Modern-day Mad King Ludwigs
Anyone with a taste for unusual real estate and ideas above their station might be tempted by the State Statistics Office, a former Jesuit monastery in a Munich pedestrian zone. The civil servants who have been pen-pushing there for the last few decades are set to move out, and no one is waiting to replace them. Given that it's also in urgent need of renovation, the State certainly doesn't want it, and since it's already had an offer that's in the three-figure millions, no one is dragging their feet over the deal.
Another potential bijou residence for buyers with more money than sense -- a little like the legendary Mad King of Ludwig of Bavaria who built many of the state's flashier palaces -- is a historic castle near Würzburg, a snip for a few million that comes complete with outhouses, a moat and several hectares of land.
Maybe the demure, classicist spa down the road in Bad Brückenau is more to your liking-- or perhaps you'd prefer the traditional Teutonic charms of a hotel on Lake Chiem.

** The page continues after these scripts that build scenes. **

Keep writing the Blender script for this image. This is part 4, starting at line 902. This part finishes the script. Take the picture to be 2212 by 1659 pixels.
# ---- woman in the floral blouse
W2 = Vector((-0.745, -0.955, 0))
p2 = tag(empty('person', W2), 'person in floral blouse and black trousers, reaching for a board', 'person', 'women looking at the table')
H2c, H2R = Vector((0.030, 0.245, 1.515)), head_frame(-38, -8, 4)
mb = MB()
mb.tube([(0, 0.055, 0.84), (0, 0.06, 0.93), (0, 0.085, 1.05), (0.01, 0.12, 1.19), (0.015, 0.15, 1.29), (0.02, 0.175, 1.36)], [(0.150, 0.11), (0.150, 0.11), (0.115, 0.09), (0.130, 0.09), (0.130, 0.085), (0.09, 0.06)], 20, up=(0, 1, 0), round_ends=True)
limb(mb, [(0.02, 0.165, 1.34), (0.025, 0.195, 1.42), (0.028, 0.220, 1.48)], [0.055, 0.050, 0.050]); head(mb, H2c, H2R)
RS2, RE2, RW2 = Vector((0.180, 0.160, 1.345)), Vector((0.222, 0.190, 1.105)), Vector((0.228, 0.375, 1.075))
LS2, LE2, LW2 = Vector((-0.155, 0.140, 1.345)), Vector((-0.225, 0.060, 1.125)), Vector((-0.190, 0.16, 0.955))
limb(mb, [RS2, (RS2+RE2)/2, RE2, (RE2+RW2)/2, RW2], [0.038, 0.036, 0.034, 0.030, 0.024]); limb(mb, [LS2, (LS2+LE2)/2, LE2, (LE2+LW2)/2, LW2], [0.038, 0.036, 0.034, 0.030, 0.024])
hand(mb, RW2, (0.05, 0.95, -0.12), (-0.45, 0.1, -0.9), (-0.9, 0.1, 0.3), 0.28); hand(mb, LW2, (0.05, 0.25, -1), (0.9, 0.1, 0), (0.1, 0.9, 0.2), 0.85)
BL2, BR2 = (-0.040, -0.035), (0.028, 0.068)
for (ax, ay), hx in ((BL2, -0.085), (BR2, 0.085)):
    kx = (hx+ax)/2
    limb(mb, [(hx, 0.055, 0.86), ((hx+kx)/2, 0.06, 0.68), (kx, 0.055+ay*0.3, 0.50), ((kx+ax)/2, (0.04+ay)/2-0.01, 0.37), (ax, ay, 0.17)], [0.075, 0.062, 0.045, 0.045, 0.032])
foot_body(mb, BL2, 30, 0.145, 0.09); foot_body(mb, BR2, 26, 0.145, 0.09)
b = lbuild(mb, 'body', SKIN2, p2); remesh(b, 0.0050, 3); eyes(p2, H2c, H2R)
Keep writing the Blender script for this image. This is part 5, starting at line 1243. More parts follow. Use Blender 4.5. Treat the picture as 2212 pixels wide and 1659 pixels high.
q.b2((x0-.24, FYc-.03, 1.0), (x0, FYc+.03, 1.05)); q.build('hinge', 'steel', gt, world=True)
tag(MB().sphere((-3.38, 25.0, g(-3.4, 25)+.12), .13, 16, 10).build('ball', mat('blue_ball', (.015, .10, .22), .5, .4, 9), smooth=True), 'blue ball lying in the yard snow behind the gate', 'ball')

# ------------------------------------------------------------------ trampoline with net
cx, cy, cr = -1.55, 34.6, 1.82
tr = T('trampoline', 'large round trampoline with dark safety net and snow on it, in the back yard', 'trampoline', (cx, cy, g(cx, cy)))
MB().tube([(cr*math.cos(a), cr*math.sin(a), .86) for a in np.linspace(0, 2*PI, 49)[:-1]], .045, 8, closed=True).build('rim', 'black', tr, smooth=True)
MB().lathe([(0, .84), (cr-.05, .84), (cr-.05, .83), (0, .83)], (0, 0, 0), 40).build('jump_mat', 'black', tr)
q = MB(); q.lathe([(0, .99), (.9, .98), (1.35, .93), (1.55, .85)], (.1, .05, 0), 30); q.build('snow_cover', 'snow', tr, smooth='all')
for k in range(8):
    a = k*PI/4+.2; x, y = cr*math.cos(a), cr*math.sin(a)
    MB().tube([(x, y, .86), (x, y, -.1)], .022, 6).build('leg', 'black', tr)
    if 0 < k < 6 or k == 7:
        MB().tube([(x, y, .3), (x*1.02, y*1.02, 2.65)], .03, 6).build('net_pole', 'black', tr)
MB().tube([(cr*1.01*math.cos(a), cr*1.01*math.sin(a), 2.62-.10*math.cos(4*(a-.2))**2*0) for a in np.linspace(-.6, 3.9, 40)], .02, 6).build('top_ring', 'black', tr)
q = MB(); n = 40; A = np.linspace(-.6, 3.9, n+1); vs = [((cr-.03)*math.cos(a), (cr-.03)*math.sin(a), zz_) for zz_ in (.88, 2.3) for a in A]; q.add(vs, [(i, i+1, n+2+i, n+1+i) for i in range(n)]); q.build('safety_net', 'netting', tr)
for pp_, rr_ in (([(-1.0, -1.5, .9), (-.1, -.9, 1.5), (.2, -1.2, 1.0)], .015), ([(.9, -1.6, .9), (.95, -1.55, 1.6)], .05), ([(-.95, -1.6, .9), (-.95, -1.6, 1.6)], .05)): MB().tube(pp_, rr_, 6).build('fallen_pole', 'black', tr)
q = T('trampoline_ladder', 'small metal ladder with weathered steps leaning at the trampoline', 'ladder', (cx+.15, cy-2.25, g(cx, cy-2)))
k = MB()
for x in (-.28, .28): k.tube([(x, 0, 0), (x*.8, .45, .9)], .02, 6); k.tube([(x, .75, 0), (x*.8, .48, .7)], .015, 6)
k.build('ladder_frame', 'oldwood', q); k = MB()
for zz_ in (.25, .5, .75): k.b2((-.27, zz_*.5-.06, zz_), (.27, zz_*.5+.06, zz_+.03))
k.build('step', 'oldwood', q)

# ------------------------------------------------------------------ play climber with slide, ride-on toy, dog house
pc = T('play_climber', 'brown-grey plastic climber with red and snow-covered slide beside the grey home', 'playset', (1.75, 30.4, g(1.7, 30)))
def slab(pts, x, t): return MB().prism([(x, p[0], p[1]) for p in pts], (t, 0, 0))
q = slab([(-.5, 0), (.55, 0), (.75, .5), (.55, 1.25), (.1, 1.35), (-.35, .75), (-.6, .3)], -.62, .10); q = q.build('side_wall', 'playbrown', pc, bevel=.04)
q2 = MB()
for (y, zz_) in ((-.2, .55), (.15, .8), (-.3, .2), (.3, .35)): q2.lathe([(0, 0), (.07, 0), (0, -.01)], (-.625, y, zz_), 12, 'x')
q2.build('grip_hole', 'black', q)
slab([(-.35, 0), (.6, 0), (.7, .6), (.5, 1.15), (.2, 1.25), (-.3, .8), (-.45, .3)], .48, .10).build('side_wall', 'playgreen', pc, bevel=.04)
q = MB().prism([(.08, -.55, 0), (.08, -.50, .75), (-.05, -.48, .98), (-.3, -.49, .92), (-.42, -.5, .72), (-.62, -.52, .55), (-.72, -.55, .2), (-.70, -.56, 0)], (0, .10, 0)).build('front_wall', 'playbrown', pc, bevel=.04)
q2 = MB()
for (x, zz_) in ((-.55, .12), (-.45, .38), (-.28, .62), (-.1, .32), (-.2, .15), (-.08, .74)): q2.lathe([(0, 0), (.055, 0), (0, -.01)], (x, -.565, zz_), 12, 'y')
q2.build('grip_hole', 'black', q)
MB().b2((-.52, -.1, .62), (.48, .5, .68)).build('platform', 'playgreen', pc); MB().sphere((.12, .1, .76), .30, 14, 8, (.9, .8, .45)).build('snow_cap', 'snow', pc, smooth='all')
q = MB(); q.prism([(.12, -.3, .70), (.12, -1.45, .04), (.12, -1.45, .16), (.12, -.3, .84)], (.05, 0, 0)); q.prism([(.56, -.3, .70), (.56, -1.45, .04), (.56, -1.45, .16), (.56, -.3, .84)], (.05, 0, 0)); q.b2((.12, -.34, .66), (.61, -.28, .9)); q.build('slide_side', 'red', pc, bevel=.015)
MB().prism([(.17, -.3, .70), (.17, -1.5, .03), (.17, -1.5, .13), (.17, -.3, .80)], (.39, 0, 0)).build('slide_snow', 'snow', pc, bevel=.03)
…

Peddling Bavaria's best wares?
But before you start mortgaging your children to pay for your dream home, bear in mind you may run into a spot of bother with historical preservationists, who have complained that historically valuable buildings are simply being flogged off.
Faltlhauser isn't having any of it. All the owners will have to stick to certain rules, he says.
And before Walt Disney starts turning in his grave, the minister has promised that the state's real pieces de resistances certainly won't be changing hands in the foreseeable future. "We won't be putting Neuschwanstein on the market," he stressed.